Die Geschichte von „Spielwaren Werst“ beginnt im Jahr 1919. Der Großvater übernimmt als Meister einen Friseurladen am Schillerplatz. Der Kampf ums Dasein ist zunächst hart, Werst bedient anfangs Kunden auch noch mit dem Fahrrad in deren Zuhause. Um sich etwas dazuzuverdienen, verkauft er Versicherungen, Tabakwaren, Parfüm und Kondome. Aus den langen Haaren der weiblichen Kundschaft fertigt der Salon bald Damenperücken - oder Puppenperücken, die für die Spielzeuge der Mannheimer Schildkrötfabrik genutzt werden. Im Gegenzug bezieht Werst Puppen und Celluloid-Spielwaren aus Neckarau. 1921 wird bei Werst erstmals auch mit dem Verkauf von Spielwaren geworben.
Eine mutige Entscheidung
Nach dem Zweiten Weltkrieg zieht die Familie Werst in ein größeres Gebäude. Friseursalon und Spielwarenabteilung nehmen hier nun schon ähnlich viel Raum ein. Irgendwann übernimmt Bernhard Wersts Vater, Sebastian junior, den Betrieb, auch er Friseurmeister. Nach dessen Tod 1990 ist dann die nächste Generation an der Reihe: Bernhard Werst, der schon im Kindesalter eifrig im Laden geholfen und verkauft hat, leitet nun die Geschicke von „Spielwaren Werst“.

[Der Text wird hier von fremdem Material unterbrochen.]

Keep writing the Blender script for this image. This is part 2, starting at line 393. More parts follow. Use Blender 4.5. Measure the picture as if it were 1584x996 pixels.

2003 trifft er eine mutige Entscheidung. Er schließt den Friseursalon und kauft die ehemalige VR-Bank, in der sich der Spielzeugladen heute noch befindet. „Ich wollte mich mehr auf Modelleisenbahnen und -autos spezialisieren“, sagt er. Bereits 2000 hatte er einen Webshop eröffnet, der sofort sehr gut funktionierte. Die Anfangszeit sei zwar hart gewesen, für die neue Immobilie habe er sich strecken müssen. „Ich habe die Entscheidung aber nie bereut. Heute kann ich sagen, dass ich alles richtig gemacht habe.“
Gigantische Menge unterschiedlicher Artikel
Mit 600 Quadratmetern Verkaufsfläche entwickelt sich „Spielwaren Werst“ zu einer angesehenen Adresse bei Sammlern. 15 Mitarbeiter sind in der Hochphase in dem Laden beschäftigt. Das Sortiment ist gigantisch. „Wir haben 160 000 unterschiedliche Artikel vorrätig“, sagt er. Die meisten davon sind Modelleisenbahnen und Zubehör sowie Modellautos. Anderes Spielzeug hat Werst im Laufe der Jahre mehr und mehr aufgegeben, die Konkurrenz durch den Online-Handel und Anbieter wie Amazon und eBay sei einfach zu groß geworden.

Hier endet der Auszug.